Windows 9 rumors: Microsoft backing away from the Metro world

Windows 9 logoMicrosoft will remove the desktop from mobile-oriented versions of Windows 9, codename "Threshold," writes Mary Jo Foley.

The mobile operating system, available for both ARM phones and tablets and x86 tablets, won't include a desktop environment at all. Laptop and desktop systems will have the desktop and will default to it. Hybrid systems are described as offering both a Metro-style mode and a regular desktop mode, governed by whether their keyboards are attached or available.

Neowin reports that Microsoft is going a step further, with the live tile-centric Metro mode disabled by default for desktop machines. Metro apps themselves will still be available, launched from a new hybrid Start menu, residing in regular windows.

Threshold is expected to come in the first half of 2015, possibly even as a free update to Windows 8.1 (and perhaps, Foley's sources speculate, Windows 7) users.
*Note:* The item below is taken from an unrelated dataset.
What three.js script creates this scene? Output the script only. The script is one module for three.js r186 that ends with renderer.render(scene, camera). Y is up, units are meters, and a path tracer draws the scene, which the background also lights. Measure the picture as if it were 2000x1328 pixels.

Between now and then, a second update to Windows 8.1 is believed to be in the works. Windows 8.1 Update 2 (for want of a better name) is expected to be a much less substantial update than the Windows 8.1 Update that was released in April and should make only small user interface adjustments.

Foley's sources say that the second update should be rolled out with the August Patch Tuesday release. A preview release of some kind for Threshold should be released to the public some time in the autumn.

Overall, it looks that just as Apple and Google are embracing (and even extending) Microsoft's type-centric, more geometric, skeuomorphism-free Metro design language, Microsoft is backing away from it, or at least, backing away from its most visible implementation. While the company is understandably gun-shy about pushing Metro—Windows 8 in particular was obviously rough and unfinished in a lot of ways, and that alienated many early adopters—backing away from the design concept just as it's going mainstream doesn't seem like the most forward-looking action.